A side effect of these two things is the radar serving an airport or a major city doesn’t need to be right nearby. And generally isn’t. The radar installations are also individually much smaller. So less obvious.

Here’s a modern approach / departure / airport area surveillance radar:

So one reason a 1958 antenna was larger was they needed it to cover a larger circle?

Maybe the prevalence of transponders has allowed smaller antennas too?

Not the greatest shot (is crop from larger image), but this is the radar tower at my home airport:

So, not too different. Just a bit smaller with the higher frequencies LSLGuy mentioned.

That bit is good thinking, but incorrect.

This ASR-9 - Wikipedia has a good close-up picture of a semi-modern ATC radar antenna. Even better if you click the pic for the expanded view of it. As the caption says, the larger parabolic antenna is the actual radar transmit & receive antenna. The smaller but wider flat grid riding atop it is the transponder system send/receive antenna.

If the transponder system wasn’t needed, the collective dual antenna & support tower would be even smaller.
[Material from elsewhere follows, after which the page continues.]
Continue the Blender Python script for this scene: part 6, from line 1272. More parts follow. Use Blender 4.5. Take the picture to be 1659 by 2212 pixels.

Conversely, if the radar wasn’t needed and they relied only on the transponder system, the installation would be even smaller and lighter yet.

You didn’t ask, but …
The latest expression of this progress is the Automatic Dependent Surveillance–Broadcast - Wikipedia system. Which is increasingly deployed around the world.

In that system, each aircraft broadcasts a short data packet containing its position, velocity, identity, etc., every couple seconds. And a simple fixed vertical stick antenna on the ground picks up all the signals from all the airplanes within a couple hundred miles.

In fact the ADS-B receive antenna and data decoder is simple and cheap enough that hobbyists put them up in their backyard and hook them up to their PC. And can watch their own private version of e.g. FlightAware.

All the other airplanes can also receive and understand every else’s transmissions. So for the first time the pilots can have the same traffic awareness ATC has. That is if their airplane is equipped to process and display it. Not all are, and the operational procedures for use of that awareness is still being fleshed out.

Of course this latest system depends on everyone playing nice and any airplane that isn’t broadcasting its ADS-B data is simply invisible to everyone else. So old -fashioned bidirectional pulsed radar bouncing signals off metal planes will be with us for a long time. For military uses if nothing else.

Also malfunctions. If the transmitter breaks or bugs out, then the system won’t receive anything.